Towards the end of his life, Yates, now 69 years of old was artistically and romantically rejuvenated by undergoing a Steinach operation. The new found enthusiasm was evident in his writing, and sexual affairs. Not a year later, in a letter he made mention of this second coming, so to speak –

“I find my present weakness made worse by the strange second puberty the operation has given me, the ferment that has come upon my imagination. If I write poetry it will be unlike anything I have done.”

William Butler Yates continued to produce work that would endure, up until his death on January, 28th 1939, in Menton, France. His funeral was modest and private, in Roquebrune-Cap-Martin in France, and one of the last wishes he made, according to the son of a former ex-wife, in charge of making final arrangements was:

“If I die bury me up there [at Roquebrune] and then in a year’s time when the newspapers have forgotten me, dig me up and plant me in Sligo.’”

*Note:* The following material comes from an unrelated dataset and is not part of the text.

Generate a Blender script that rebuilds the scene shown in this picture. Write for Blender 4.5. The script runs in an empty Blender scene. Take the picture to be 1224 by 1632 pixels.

His body was moved to County Sligo, Ireland in 1948, nine years later after his passing.

I started writing of William Butler Yates on both sides of a white barf bag while flying home, hungover, knowing damn well there would never be any chance of me doing him justice. Maybe that is the best way to describe him – indescribable.

His work is meant to be experienced, felt, absorbed. Reflect on what I feel is the golden age of poetry and literature. Whatever we write now we would like to believe is the evolution of poetry. I will always read Yates and feel more a sense of de-evolution. Ever that equal mix of excitement and humility, while reading his work, and my hope now is that more people look back to what once was, starting with that lovely Bohemian woman driving her black Jeep around New England, with perhaps the greatest writer of all-time rolling around behind her seat.